#### Aim of the task:
Everything from the first line of the records below through the line containing "b = nb(); box(b, -.3675, -.352, RA" is to be retyped exactly; leave out the rest.

#### Provided material:
>> Begin
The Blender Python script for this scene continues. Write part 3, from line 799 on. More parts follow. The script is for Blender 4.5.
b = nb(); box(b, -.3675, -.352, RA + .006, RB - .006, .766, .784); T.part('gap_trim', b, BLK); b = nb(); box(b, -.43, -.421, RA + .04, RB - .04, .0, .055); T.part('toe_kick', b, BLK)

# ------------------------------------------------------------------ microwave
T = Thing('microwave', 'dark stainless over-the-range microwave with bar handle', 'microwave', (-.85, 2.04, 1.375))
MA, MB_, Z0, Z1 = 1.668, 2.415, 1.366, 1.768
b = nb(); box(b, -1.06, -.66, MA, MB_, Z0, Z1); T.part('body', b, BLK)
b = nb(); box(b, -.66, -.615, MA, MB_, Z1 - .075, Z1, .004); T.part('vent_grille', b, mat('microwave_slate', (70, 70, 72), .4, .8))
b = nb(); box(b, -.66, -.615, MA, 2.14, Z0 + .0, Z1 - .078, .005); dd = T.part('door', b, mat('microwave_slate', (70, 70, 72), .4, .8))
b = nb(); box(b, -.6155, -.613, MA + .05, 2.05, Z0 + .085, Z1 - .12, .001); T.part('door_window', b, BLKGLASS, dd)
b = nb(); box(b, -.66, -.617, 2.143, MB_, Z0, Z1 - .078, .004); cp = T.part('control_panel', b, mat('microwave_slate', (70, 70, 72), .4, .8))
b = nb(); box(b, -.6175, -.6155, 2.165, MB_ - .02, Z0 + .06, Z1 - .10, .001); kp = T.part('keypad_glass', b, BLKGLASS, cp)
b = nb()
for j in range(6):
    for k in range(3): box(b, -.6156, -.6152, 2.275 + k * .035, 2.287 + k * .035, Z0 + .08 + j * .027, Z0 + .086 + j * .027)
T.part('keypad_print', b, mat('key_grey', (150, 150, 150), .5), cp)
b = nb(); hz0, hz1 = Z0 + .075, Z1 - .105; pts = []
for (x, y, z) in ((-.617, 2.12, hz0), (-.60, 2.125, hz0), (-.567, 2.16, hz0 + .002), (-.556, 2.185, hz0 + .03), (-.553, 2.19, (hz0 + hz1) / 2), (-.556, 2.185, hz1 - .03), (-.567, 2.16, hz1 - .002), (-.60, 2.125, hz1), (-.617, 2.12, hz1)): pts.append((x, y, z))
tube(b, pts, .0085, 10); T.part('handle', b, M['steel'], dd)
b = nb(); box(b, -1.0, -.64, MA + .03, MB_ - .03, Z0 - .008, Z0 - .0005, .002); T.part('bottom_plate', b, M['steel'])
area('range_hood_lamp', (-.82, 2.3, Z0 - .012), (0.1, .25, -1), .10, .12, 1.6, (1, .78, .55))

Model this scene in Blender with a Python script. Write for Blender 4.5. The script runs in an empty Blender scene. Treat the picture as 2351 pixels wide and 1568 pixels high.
>> End
#### Finished exercise:
The Blender Python script for this scene continues. Write part 3, from line 799 on. More parts follow. The script is for Blender 4.5.
b = nb(); box(b, -.3675, -.352, RA + .006, RB - .006, .766, .784); T.part('gap_trim', b, BLK); b = nb(); box(b, -.43, -.421, RA + .04, RB - .04, .0, .055); T.part('toe_kick', b, BLK)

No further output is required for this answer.